Data excerpt:
+ + + + + + +

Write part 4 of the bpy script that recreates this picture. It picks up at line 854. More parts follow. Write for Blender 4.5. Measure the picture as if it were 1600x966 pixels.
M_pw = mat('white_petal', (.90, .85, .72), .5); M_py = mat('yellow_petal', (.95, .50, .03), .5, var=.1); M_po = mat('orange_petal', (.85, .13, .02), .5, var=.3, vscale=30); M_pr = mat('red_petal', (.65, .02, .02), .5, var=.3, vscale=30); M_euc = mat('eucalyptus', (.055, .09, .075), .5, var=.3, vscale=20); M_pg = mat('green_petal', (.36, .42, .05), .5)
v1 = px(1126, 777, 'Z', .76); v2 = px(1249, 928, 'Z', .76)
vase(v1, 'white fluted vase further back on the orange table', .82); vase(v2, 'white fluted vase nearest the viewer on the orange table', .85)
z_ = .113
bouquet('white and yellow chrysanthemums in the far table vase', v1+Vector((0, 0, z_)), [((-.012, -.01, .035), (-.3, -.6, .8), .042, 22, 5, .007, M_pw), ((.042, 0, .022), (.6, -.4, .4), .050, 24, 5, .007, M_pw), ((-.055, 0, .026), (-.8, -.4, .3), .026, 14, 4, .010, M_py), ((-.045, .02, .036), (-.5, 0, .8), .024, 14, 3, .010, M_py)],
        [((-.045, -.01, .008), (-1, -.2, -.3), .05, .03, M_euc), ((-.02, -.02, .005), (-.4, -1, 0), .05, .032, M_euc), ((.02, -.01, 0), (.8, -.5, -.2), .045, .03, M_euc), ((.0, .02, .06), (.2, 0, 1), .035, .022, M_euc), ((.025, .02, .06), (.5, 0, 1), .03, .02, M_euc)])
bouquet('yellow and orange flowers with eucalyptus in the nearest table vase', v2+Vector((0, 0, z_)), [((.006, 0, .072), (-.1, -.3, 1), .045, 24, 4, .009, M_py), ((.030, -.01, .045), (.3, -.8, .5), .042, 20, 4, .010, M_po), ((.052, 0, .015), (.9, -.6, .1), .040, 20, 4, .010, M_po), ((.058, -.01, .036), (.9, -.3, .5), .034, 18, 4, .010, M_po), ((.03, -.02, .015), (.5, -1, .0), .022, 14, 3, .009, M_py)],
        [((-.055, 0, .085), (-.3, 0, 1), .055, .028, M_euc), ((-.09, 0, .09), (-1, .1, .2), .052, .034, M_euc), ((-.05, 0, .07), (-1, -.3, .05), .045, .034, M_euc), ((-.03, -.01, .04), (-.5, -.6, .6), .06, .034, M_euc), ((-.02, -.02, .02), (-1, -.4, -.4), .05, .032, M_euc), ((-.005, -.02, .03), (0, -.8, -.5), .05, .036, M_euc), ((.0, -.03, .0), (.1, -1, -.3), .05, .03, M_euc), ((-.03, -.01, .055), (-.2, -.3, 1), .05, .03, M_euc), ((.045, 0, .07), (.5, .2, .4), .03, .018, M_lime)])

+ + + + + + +

Direction: Transcribe every line of the data, exactly as it stands.

Result below:
Write part 4 of the bpy script that recreates this picture. It picks up at line 854. More parts follow. Write for Blender 4.5. Measure the picture as if it were 1600x966 pixels.
M_pw = mat('white_petal', (.90, .85, .72), .5); M_py = mat('yellow_petal', (.95, .50, .03), .5, var=.1); M_po = mat('orange_petal', (.85, .13, .02), .5, var=.3, vscale=30); M_pr = mat('red_petal', (.65, .02, .02), .5, var=.3, vscale=30); M_euc = mat('eucalyptus', (.055, .09, .075), .5, var=.3, vscale=20); M_pg = mat('green_petal', (.36, .42, .05), .5)
v1 = px(1126, 777, 'Z', .76); v2 = px(1249, 928, 'Z', .76)
vase(v1, 'white fluted vase further back on the orange table', .82); vase(v2, 'white fluted vase nearest the viewer on the orange table', .85)
z_ = .113
bouquet('white and yellow chrysanthemums in the far table vase', v1+Vector((0, 0, z_)), [((-.012, -.01, .035), (-.3, -.6, .8), .042, 22, 5, .007, M_pw), ((.042, 0, .022), (.6, -.4, .4), .050, 24, 5, .007, M_pw), ((-.055, 0, .026), (-.8, -.4, .3), .026, 14, 4, .010, M_py), ((-.045, .02, .036), (-.5, 0, .8), .024, 14, 3, .010, M_py)],
        [((-.045, -.01, .008), (-1, -.2, -.3), .05, .03, M_euc), ((-.02, -.02, .005), (-.4, -1, 0), .05, .032, M_euc), ((.02, -.01, 0), (.8, -.5, -.2), .045, .03, M_euc), ((.0, .02, .06), (.2, 0, 1), .035, .022, M_euc), ((.025, .02, .06), (.5, 0, 1), .03, .02, M_euc)])
bouquet('yellow and orange flowers with eucalyptus in the nearest table vase', v2+Vector((0, 0, z_)), [((.006, 0, .072), (-.1, -.3, 1), .045, 24, 4, .009, M_py), ((.030, -.01, .045), (.3, -.8, .5), .042, 20, 4, .010, M_po), ((.052, 0, .015), (.9, -.6, .1), .040, 20, 4, .010, M_po), ((.058, -.01, .036), (.9, -.3, .5), .034, 18, 4, .010, M_po), ((.03, -.02, .015), (.5, -1, .0), .022, 14, 3, .009, M_py)],
        [((-.055, 0, .085), (-.3, 0, 1), .055, .028, M_euc), ((-.09, 0, .09), (-1, .1, .2), .052, .034, M_euc), ((-.05, 0, .07), (-1, -.3, .05), .045, .034, M_euc), ((-.03, -.01, .04), (-.5, -.6, .6), .06, .034, M_euc), ((-.02, -.02, .02), (-1, -.4, -.4), .05, .032, M_euc), ((-.005, -.02, .03), (0, -.8, -.5), .05, .036, M_euc), ((.0, -.03, .0), (.1, -1, -.3), .05, .03, M_euc), ((-.03, -.01, .055), (-.2, -.3, 1), .05, .03, M_euc), ((.045, 0, .07), (.5, .2, .4), .03, .018, M_lime)])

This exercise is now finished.